**Data extracted from a collection:**
----
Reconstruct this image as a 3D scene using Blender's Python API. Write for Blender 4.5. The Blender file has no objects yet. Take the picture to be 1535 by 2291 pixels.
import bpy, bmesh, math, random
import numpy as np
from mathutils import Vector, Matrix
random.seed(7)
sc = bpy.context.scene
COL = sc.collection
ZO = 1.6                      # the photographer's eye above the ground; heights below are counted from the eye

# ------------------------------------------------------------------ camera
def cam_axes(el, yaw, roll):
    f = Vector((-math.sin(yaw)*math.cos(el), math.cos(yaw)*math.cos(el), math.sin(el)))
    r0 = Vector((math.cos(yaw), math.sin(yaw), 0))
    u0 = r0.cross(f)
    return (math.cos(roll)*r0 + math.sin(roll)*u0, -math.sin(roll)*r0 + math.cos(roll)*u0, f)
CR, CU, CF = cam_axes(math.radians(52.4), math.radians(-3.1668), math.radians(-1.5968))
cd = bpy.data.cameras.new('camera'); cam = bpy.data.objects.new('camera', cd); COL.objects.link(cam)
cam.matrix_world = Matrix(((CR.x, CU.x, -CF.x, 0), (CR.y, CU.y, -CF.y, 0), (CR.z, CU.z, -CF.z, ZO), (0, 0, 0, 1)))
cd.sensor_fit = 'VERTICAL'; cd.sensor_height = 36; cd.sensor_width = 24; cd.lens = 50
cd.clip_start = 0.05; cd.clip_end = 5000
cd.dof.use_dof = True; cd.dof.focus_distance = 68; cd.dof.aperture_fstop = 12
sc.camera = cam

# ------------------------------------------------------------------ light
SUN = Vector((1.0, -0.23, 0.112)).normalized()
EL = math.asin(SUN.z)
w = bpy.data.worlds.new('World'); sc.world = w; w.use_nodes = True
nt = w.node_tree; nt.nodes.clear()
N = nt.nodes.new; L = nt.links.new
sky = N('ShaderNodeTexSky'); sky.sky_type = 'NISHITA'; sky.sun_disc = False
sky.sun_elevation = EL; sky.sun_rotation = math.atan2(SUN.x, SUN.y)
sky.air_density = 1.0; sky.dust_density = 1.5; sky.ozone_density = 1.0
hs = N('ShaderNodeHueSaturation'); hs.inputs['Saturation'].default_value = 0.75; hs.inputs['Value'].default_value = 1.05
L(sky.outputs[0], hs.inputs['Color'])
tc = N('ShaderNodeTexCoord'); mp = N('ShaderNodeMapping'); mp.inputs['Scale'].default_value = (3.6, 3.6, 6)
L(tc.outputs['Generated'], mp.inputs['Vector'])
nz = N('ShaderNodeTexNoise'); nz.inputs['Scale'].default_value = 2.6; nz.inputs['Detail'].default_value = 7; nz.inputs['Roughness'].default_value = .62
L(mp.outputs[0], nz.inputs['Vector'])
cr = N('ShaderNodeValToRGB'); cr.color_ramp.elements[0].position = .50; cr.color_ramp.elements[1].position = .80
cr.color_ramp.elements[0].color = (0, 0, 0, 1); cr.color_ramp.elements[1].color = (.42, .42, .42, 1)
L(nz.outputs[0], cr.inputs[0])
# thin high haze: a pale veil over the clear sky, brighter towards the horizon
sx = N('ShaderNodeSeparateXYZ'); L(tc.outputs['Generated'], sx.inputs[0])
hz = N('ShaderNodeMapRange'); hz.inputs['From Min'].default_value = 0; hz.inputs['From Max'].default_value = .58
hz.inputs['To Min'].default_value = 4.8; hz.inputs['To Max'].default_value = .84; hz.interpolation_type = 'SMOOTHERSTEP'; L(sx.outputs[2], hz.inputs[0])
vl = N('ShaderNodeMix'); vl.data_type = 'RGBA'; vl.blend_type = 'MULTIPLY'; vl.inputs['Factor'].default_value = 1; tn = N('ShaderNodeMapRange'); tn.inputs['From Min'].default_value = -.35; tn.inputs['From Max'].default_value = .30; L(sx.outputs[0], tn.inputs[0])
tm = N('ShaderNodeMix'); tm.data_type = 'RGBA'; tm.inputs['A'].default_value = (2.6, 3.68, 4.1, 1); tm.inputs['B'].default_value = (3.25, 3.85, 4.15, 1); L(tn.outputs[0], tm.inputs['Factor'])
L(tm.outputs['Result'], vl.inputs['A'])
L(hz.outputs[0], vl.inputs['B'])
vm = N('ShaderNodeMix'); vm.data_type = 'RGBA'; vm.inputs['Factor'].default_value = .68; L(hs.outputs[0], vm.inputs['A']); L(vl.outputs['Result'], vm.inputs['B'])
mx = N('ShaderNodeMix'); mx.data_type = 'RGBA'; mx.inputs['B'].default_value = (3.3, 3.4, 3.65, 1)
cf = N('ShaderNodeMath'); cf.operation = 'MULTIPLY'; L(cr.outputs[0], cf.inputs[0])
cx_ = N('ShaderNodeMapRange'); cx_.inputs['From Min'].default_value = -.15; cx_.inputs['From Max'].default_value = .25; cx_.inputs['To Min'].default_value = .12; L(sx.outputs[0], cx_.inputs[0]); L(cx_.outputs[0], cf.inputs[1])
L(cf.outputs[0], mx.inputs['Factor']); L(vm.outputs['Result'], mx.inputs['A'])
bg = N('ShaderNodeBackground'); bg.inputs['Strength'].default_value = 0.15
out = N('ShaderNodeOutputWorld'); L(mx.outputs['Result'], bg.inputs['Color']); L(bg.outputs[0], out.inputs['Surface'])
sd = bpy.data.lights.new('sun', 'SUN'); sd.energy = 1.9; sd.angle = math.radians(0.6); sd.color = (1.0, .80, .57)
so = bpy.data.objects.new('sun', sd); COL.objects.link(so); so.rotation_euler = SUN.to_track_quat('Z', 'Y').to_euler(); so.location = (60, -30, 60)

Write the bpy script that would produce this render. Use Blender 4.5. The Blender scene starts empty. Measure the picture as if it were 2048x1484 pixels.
----
**Aim:** Please repeat all the records above exactly as they appear.

**Response for this exercise:**
Reconstruct this image as a 3D scene using Blender's Python API. Write for Blender 4.5. The Blender file has no objects yet. Take the picture to be 1535 by 2291 pixels.
import bpy, bmesh, math, random
import numpy as np
from mathutils import Vector, Matrix
random.seed(7)
sc = bpy.context.scene
COL = sc.collection
ZO = 1.6                      # the photographer's eye above the ground; heights below are counted from the eye

# ------------------------------------------------------------------ camera
def cam_axes(el, yaw, roll):
    f = Vector((-math.sin(yaw)*math.cos(el), math.cos(yaw)*math.cos(el), math.sin(el)))
    r0 = Vector((math.cos(yaw), math.sin(yaw), 0))
    u0 = r0.cross(f)
    return (math.cos(roll)*r0 + math.sin(roll)*u0, -math.sin(roll)*r0 + math.cos(roll)*u0, f)
CR, CU, CF = cam_axes(math.radians(52.4), math.radians(-3.1668), math.radians(-1.5968))
cd = bpy.data.cameras.new('camera'); cam = bpy.data.objects.new('camera', cd); COL.objects.link(cam)
cam.matrix_world = Matrix(((CR.x, CU.x, -CF.x, 0), (CR.y, CU.y, -CF.y, 0), (CR.z, CU.z, -CF.z, ZO), (0, 0, 0, 1)))
cd.sensor_fit = 'VERTICAL'; cd.sensor_height = 36; cd.sensor_width = 24; cd.lens = 50
cd.clip_start = 0.05; cd.clip_end = 5000
cd.dof.use_dof = True; cd.dof.focus_distance = 68; cd.dof.aperture_fstop = 12
sc.camera = cam

# ------------------------------------------------------------------ light
SUN = Vector((1.0, -0.23, 0.112)).normalized()
EL = math.asin(SUN.z)
w = bpy.data.worlds.new('World'); sc.world = w; w.use_nodes = True
nt = w.node_tree; nt.nodes.clear()
N = nt.nodes.new; L = nt.links.new
sky = N('ShaderNodeTexSky'); sky.sky_type = 'NISHITA'; sky.sun_disc = False
sky.sun_elevation = EL; sky.sun_rotation = math.atan2(SUN.x, SUN.y)
sky.air_density = 1.0; sky.dust_density = 1.5; sky.ozone_density = 1.0
hs = N('ShaderNodeHueSaturation'); hs.inputs['Saturation'].default_value = 0.75; hs.inputs['Value'].default_value = 1.05
L(sky.outputs[0], hs.inputs['Color'])
tc = N('ShaderNodeTexCoord'); mp = N('ShaderNodeMapping'); mp.inputs['Scale'].default_value = (3.6, 3.6, 6)
L(tc.outputs['Generated'], mp.inputs['Vector'])
nz = N('ShaderNodeTexNoise'); nz.inputs['Scale'].default_value = 2.6; nz.inputs['Detail'].default_value = 7; nz.inputs['Roughness'].default_value = .62
L(mp.outputs[0], nz.inputs['Vector'])
cr = N('ShaderNodeValToRGB'); cr.color_ramp.elements[0].position = .50; cr.color_ramp.elements[1].position = .80
cr.color_ramp.elements[0].color = (0, 0, 0, 1); cr.color_ramp.elements[1].color = (.42, .42, .42, 1)
L(nz.outputs[0], cr.inputs[0])
# thin high haze: a pale veil over the clear sky, brighter towards the horizon
sx = N('ShaderNodeSeparateXYZ'); L(tc.outputs['Generated'], sx.inputs[0])
hz = N('ShaderNodeMapRange'); hz.inputs['From Min'].default_value = 0; hz.inputs['From Max'].default_value = .58
hz.inputs['To Min'].default_value = 4.8; hz.inputs['To Max'].default_value = .84; hz.interpolation_type = 'SMOOTHERSTEP'; L(sx.outputs[2], hz.inputs[0])
vl = N('ShaderNodeMix'); vl.data_type = 'RGBA'; vl.blend_type = 'MULTIPLY'; vl.inputs['Factor'].default_value = 1; tn = N('ShaderNodeMapRange'); tn.inputs['From Min'].default_value = -.35; tn.inputs['From Max'].default_value = .30; L(sx.outputs[0], tn.inputs[0])
tm = N('ShaderNodeMix'); tm.data_type = 'RGBA'; tm.inputs['A'].default_value = (2.6, 3.68, 4.1, 1); tm.inputs['B'].default_value = (3.25, 3.85, 4.15, 1); L(tn.outputs[0], tm.inputs['Factor'])
L(tm.outputs['Result'], vl.inputs['A'])
L(hz.outputs[0], vl.inputs['B'])
vm = N('ShaderNodeMix'); vm.data_type = 'RGBA'; vm.inputs['Factor'].default_value = .68; L(hs.outputs[0], vm.inputs['A']); L(vl.outputs['Result'], vm.inputs['B'])
mx = N('ShaderNodeMix'); mx.data_type = 'RGBA'; mx.inputs['B'].default_value = (3.3, 3.4, 3.65, 1)
cf = N('ShaderNodeMath'); cf.operation = 'MULTIPLY'; L(cr.outputs[0], cf.inputs[0])
cx_ = N('ShaderNodeMapRange'); cx_.inputs['From Min'].default_value = -.15; cx_.inputs['From Max'].default_value = .25; cx_.inputs['To Min'].default_value = .12; L(sx.outputs[0], cx_.inputs[0]); L(cx_.outputs[0], cf.inputs[1])
L(cf.outputs[0], mx.inputs['Factor']); L(vm.outputs['Result'], mx.inputs['A'])
bg = N('ShaderNodeBackground'); bg.inputs['Strength'].default_value = 0.15
out = N('ShaderNodeOutputWorld'); L(mx.outputs['Result'], bg.inputs['Color']); L(bg.outputs[0], out.inputs['Surface'])
sd = bpy.data.lights.new('sun', 'SUN'); sd.energy = 1.9; sd.angle = math.radians(0.6); sd.color = (1.0, .80, .57)
so = bpy.data.objects.new('sun', sd); COL.objects.link(so); so.rotation_euler = SUN.to_track_quat('Z', 'Y').to_euler(); so.location = (60, -30, 60)

Write the bpy script that would produce this render. Use Blender 4.5. The Blender scene starts empty. Measure the picture as if it were 2048x1484 pixels.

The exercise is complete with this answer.